**WHAT IS NEEDED**
Restrict the output to the lines below starting at the one that contains "elif 16.60 < zm < 16.77: MAIN_M[i] = 2" and ending at the one that contains "if floor: poly_face(mb, F, hole, [], d_floor)", and restate them word for word, both ends included.
######
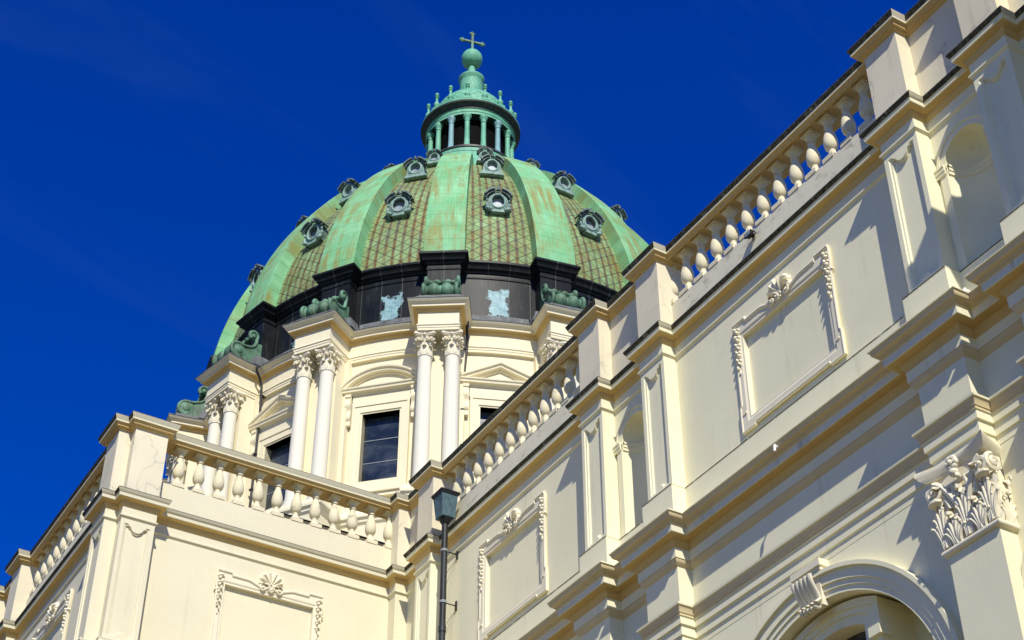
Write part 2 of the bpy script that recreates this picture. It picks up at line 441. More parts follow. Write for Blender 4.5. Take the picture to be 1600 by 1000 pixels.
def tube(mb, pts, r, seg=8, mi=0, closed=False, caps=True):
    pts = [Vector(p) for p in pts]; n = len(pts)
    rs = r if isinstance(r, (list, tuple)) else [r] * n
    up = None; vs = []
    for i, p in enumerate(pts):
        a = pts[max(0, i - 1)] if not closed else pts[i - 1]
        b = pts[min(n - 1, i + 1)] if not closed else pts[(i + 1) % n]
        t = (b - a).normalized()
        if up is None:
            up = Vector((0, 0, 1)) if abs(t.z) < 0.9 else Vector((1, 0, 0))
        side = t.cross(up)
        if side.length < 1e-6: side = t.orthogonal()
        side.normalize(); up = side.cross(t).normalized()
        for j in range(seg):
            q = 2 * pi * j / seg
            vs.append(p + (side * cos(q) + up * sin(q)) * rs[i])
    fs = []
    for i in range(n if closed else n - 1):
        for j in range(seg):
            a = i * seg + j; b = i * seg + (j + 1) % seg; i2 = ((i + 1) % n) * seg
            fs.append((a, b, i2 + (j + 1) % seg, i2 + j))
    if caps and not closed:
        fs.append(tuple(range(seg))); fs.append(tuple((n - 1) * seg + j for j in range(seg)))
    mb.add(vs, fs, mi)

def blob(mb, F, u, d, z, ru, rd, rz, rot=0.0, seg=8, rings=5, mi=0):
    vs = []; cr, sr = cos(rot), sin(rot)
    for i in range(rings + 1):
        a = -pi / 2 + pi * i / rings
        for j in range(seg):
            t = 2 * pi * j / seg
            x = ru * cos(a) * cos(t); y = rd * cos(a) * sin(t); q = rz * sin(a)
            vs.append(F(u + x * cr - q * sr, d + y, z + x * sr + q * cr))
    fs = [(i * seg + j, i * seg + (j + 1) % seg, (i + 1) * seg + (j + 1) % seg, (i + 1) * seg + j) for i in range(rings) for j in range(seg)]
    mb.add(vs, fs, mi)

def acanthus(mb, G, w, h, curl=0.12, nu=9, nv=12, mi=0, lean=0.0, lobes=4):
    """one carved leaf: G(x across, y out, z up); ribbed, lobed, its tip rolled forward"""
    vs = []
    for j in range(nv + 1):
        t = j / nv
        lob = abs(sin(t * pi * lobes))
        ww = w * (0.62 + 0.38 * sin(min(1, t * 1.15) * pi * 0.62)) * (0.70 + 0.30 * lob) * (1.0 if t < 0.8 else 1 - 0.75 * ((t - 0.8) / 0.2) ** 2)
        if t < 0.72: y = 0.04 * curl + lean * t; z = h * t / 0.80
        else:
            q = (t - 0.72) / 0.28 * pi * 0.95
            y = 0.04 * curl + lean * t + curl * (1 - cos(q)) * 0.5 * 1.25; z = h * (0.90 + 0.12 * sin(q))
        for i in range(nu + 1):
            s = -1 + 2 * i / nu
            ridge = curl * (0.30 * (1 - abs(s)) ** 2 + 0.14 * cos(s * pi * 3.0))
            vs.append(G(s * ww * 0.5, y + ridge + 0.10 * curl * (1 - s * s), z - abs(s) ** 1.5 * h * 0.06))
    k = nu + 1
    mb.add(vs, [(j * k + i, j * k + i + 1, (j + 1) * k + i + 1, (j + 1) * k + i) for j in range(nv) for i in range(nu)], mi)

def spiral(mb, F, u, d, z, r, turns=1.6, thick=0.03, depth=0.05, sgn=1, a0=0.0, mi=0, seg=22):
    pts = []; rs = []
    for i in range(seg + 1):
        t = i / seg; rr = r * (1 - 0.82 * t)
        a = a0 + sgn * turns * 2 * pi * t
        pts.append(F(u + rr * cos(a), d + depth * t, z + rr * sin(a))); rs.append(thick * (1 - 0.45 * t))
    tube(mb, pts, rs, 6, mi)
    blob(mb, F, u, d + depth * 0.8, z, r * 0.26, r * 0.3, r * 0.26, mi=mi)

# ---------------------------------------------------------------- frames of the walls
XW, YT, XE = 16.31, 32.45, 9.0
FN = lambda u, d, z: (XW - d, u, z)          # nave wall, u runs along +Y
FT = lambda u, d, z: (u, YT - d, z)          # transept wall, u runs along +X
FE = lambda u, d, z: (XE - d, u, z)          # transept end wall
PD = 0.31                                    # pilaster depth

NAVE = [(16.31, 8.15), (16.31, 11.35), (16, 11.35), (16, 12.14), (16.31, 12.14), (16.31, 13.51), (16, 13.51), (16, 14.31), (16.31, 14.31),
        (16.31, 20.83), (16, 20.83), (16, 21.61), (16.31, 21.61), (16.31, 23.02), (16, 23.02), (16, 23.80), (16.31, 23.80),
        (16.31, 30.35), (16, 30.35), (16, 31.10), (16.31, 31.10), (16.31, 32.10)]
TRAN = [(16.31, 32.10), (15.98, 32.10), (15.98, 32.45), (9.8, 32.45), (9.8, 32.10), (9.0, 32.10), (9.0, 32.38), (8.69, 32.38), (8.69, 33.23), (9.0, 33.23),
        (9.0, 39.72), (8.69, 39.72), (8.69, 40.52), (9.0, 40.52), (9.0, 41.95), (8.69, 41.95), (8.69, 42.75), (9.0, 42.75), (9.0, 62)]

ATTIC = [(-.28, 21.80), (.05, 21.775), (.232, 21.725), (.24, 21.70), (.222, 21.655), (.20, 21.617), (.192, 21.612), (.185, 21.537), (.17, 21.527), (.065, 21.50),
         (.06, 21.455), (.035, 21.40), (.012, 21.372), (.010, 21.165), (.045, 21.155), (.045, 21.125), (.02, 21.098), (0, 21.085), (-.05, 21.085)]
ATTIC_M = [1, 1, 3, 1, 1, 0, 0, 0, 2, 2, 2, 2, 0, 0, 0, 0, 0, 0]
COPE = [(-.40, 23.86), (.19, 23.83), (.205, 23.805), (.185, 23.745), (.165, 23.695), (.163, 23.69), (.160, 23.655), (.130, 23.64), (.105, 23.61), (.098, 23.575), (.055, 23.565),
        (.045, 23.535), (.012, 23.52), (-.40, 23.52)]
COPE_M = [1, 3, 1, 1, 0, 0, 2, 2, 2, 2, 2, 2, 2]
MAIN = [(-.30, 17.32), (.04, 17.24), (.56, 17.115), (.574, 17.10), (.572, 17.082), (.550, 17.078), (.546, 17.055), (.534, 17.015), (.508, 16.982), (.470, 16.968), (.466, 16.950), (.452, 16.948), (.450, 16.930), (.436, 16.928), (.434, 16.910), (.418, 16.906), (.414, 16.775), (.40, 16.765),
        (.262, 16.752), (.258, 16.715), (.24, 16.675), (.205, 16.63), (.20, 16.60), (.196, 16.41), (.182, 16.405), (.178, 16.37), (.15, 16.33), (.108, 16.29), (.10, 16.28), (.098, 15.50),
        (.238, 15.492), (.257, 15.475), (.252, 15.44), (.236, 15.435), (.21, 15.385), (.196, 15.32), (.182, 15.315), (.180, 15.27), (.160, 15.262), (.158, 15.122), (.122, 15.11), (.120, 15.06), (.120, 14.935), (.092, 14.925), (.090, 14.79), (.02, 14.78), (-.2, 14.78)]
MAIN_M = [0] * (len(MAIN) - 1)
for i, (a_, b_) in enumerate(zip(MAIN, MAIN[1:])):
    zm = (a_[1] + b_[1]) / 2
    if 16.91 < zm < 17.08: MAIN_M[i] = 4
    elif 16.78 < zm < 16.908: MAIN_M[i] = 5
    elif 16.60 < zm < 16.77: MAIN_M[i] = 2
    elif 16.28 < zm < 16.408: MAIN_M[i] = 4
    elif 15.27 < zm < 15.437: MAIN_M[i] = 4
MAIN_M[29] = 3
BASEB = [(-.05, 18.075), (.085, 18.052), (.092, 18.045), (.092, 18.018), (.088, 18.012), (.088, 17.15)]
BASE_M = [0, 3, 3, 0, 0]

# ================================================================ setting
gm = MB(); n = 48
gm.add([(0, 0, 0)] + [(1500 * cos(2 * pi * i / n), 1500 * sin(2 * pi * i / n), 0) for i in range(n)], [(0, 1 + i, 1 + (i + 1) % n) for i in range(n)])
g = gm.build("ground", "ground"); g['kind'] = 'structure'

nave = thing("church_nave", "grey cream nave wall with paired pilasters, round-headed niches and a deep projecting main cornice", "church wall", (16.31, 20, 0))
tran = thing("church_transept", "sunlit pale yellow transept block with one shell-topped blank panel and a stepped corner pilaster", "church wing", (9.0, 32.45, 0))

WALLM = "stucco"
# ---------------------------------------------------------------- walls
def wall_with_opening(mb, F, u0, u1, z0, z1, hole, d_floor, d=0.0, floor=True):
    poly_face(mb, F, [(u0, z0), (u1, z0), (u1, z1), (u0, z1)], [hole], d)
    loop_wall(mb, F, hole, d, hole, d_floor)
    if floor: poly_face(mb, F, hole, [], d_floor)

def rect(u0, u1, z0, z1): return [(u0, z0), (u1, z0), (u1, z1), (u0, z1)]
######
**THE REPLY**
    elif 16.60 < zm < 16.77: MAIN_M[i] = 2
    elif 16.28 < zm < 16.408: MAIN_M[i] = 4
    elif 15.27 < zm < 15.437: MAIN_M[i] = 4
MAIN_M[29] = 3
BASEB = [(-.05, 18.075), (.085, 18.052), (.092, 18.045), (.092, 18.018), (.088, 18.012), (.088, 17.15)]
BASE_M = [0, 3, 3, 0, 0]

# ================================================================ setting
gm = MB(); n = 48
gm.add([(0, 0, 0)] + [(1500 * cos(2 * pi * i / n), 1500 * sin(2 * pi * i / n), 0) for i in range(n)], [(0, 1 + i, 1 + (i + 1) % n) for i in range(n)])
g = gm.build("ground", "ground"); g['kind'] = 'structure'

nave = thing("church_nave", "grey cream nave wall with paired pilasters, round-headed niches and a deep projecting main cornice", "church wall", (16.31, 20, 0))
tran = thing("church_transept", "sunlit pale yellow transept block with one shell-topped blank panel and a stepped corner pilaster", "church wing", (9.0, 32.45, 0))

WALLM = "stucco"
# ---------------------------------------------------------------- walls
def wall_with_opening(mb, F, u0, u1, z0, z1, hole, d_floor, d=0.0, floor=True):
    poly_face(mb, F, [(u0, z0), (u1, z0), (u1, z1), (u0, z1)], [hole], d)
    loop_wall(mb, F, hole, d, hole, d_floor)
    if floor: poly_face(mb, F, hole, [], d_floor)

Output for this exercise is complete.